-- Begin --

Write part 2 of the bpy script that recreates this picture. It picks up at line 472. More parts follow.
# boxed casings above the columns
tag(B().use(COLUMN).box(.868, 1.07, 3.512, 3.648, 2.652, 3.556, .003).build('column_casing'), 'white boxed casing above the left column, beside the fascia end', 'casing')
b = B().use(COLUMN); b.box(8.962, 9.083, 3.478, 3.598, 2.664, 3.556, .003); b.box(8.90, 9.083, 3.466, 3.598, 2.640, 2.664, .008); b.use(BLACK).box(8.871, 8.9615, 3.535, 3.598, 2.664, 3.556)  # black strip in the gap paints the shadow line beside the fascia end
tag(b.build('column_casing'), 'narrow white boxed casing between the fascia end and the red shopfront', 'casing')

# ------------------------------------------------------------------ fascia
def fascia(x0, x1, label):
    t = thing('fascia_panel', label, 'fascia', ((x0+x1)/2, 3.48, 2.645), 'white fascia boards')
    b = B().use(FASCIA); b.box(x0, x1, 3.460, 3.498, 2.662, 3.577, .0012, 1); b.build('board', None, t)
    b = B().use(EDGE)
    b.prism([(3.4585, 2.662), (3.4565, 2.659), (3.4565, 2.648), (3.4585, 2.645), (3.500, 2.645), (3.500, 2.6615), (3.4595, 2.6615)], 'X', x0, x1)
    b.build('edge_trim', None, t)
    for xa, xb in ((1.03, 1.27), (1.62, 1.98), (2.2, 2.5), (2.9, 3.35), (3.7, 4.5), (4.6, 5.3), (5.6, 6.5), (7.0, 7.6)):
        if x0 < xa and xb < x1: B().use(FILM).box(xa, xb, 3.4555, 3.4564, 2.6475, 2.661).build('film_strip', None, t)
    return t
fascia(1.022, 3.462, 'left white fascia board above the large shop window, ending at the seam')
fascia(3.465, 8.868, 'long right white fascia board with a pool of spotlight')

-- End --

Your task is to repeat each line of the material exactly.

## TASK RESPONSE
Write part 2 of the bpy script that recreates this picture. It picks up at line 472. More parts follow.
# boxed casings above the columns
tag(B().use(COLUMN).box(.868, 1.07, 3.512, 3.648, 2.652, 3.556, .003).build('column_casing'), 'white boxed casing above the left column, beside the fascia end', 'casing')
b = B().use(COLUMN); b.box(8.962, 9.083, 3.478, 3.598, 2.664, 3.556, .003); b.box(8.90, 9.083, 3.466, 3.598, 2.640, 2.664, .008); b.use(BLACK).box(8.871, 8.9615, 3.535, 3.598, 2.664, 3.556)  # black strip in the gap paints the shadow line beside the fascia end
tag(b.build('column_casing'), 'narrow white boxed casing between the fascia end and the red shopfront', 'casing')

# ------------------------------------------------------------------ fascia
def fascia(x0, x1, label):
    t = thing('fascia_panel', label, 'fascia', ((x0+x1)/2, 3.48, 2.645), 'white fascia boards')
    b = B().use(FASCIA); b.box(x0, x1, 3.460, 3.498, 2.662, 3.577, .0012, 1); b.build('board', None, t)
    b = B().use(EDGE)
    b.prism([(3.4585, 2.662), (3.4565, 2.659), (3.4565, 2.648), (3.4585, 2.645), (3.500, 2.645), (3.500, 2.6615), (3.4595, 2.6615)], 'X', x0, x1)
    b.build('edge_trim', None, t)
    for xa, xb in ((1.03, 1.27), (1.62, 1.98), (2.2, 2.5), (2.9, 3.35), (3.7, 4.5), (4.6, 5.3), (5.6, 6.5), (7.0, 7.6)):
        if x0 < xa and xb < x1: B().use(FILM).box(xa, xb, 3.4555, 3.4564, 2.6475, 2.661).build('film_strip', None, t)
    return t
fascia(1.022, 3.462, 'left white fascia board above the large shop window, ending at the seam')
fascia(3.465, 8.868, 'long right white fascia board with a pool of spotlight')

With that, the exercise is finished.